Titan is one of 60 known moons of Saturn, our sixth planet. It is larger than our moon and is the only heavenly body other than Earth that has huge, stable areas of surface liquids.
In 2004, the Huygens probe, named for the Dutch astronomer who found the moon in 1655, landed on Titan. It landed on a damp surface that was wet with methane mist after descending through clouds of methane. The probe only provided information about a very small area on the large moon.
Máté Ádámkovics and colleagues recently used advanced instruments at two large telescopes that allowed them a better view than ever before possible. They detected widespread precipitation, or drizzle, of methane from horizontal clouds around the equator of Xanadu, one of Titan’s brightest continents.

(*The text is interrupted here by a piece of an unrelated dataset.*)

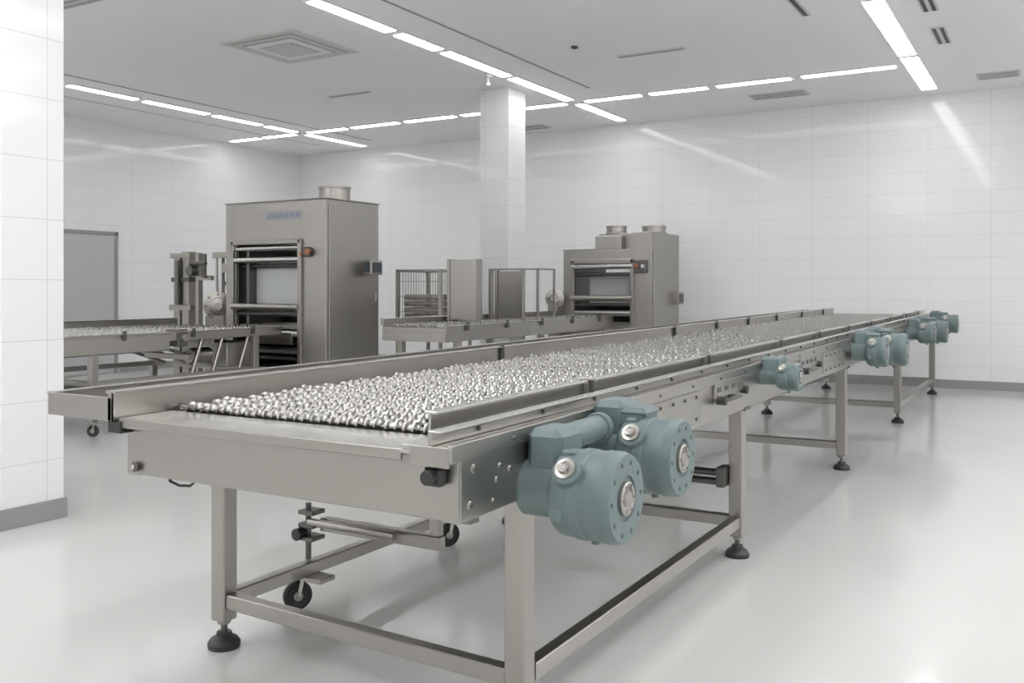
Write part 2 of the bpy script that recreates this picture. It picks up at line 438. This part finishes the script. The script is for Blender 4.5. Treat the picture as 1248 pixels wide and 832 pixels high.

This research supports the findings of the Huygens probe and expands it over a larger area. Researchers even predicted weather conditions based on their knowledge of weather on Earth. They write that on Titan, the prevailing eastern winds transport a moist mass of air up over mountains, and that night time cooling brings morning mist of methane to Xanadu.
The majority of Saturn’s atmosphere is hydrogen, with about 1 percent of methane. These astronomers answer another question about Titan. That small amount of methane needs to be replenished. Adamkovics and coauthors suggest that the widespread methane drizzle is a closed cycle and continually replenishes the methane cycle much like Earth’s hydrological cycle.
This study appears in the 11 October issue of Science Express.